The Supreme Court, Job Discrimination, Affirmative Action, Globalization and Class Actions: Justice Ginsburg’s Term

Details

Author(s):
Publish Date:
June 18, 2014
Publication Title:
36 University of Hawai'i Law Review 371
Format:
Journal Article
Citation(s):
  • William B. Gould IV, The Supreme Court, Job Discrimination, Affirmative Action, Globalization and Class Actions: Justice Ginsburg's Term, 36 University of Hawai'i Law Review 371 (2014) (based on a speech delivered to the Labor & Employment Section of the State Bar of Hawai'i in Honolulu, Hawai'i on October 11, 2013).

Abstract

From the Introduction [footnotes omitted]:

Thirty-three years ago, I called the October 1980 term of the Supreme Court “Justice Brennan's Term,” as he registered a number of important labor law dissents as well as authored some majority opinions. That term was just beginning to absorb the results of the 1968 elections, as a result of which President Richard M. Nixon was almost immediately able to appoint Chief Justice Warren Burger and soon thereafter Justice William Rehnquist. Justice Rehnquist, eventually Chief Justice when so nominated by President Reagan, was to push the Court far to the right from the beginning, even though he was sometimes at odds with the more moderate Justice Lewis Powell. The sharp shift to a conservative agenda unfolded anew at the beginning of the 1980s with a series of appointments by President Reagan and both Bushes in his wake. The fairly uncontroversial appointments of Justices Ruth Ginsburg and Stephen Breyer by President Clinton were perceived to be judicial moderates or centrists.
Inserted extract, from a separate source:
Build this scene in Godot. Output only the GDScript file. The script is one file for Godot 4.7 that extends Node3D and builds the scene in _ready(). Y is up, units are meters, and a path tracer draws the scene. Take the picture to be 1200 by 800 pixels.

But from 1980-1981, Justice William Brennan, along with Justice Thurgood Marshall, had begun to develop regular dissents, following in the footsteps of predecessors like Justices William Douglas and Hugo Black and Justices Oliver Wendell Holmes and Louis Brandeis before them. The pattern, which gathered momentum in the 1980s, had begun to manifest itself at that juncture more than three decades ago. In discussing Justice Brennan's work, I quoted from Murray Kempton and what he had said of Cardinal Wyszynski: “The great lives are lived against the perceived current of their times.”

This term, that of October 2012, saw Justice Ginsburg playing a similar role, frequently with three colleagues joining her and at least one in solitary dissent. Though she had registered numerous earlier dissents, both persuasive and eloquent, it seems as though she, as the senior Justice among the dissenters and thus able to assign herself the opinion, found her voice even more so in 2012-2013 as the Court drifted ever more to the right under the leadership of Chief Justice Roberts accompanied by Justice Alito. For the most part, her dissents this term were in the areas of racial discrimination, e.g., a memorable case relating to voting rights and in a number of cases concerning job-bias matters as well.

The terrain of the Supreme Court docket has shifted considerably since the earlier period of Justice Brennan thirty-three years ago. The October 1979 term consisted of 152 cases, 122 discounting the per curiam opinions. Twenty of those could be characterized as labor or employment. October 1980 saw the Court's docket diminish further to 138 cases, 113 excluding per curiam opinions. In the October 2012 Term, the Court decided merely seventy-eight cases, eleven of them consisting of employment cases and none of the traditional labor law variety. But the latter have not completely disappeared given a number of important matters before the Court in the October 2013 term involving labor law issues.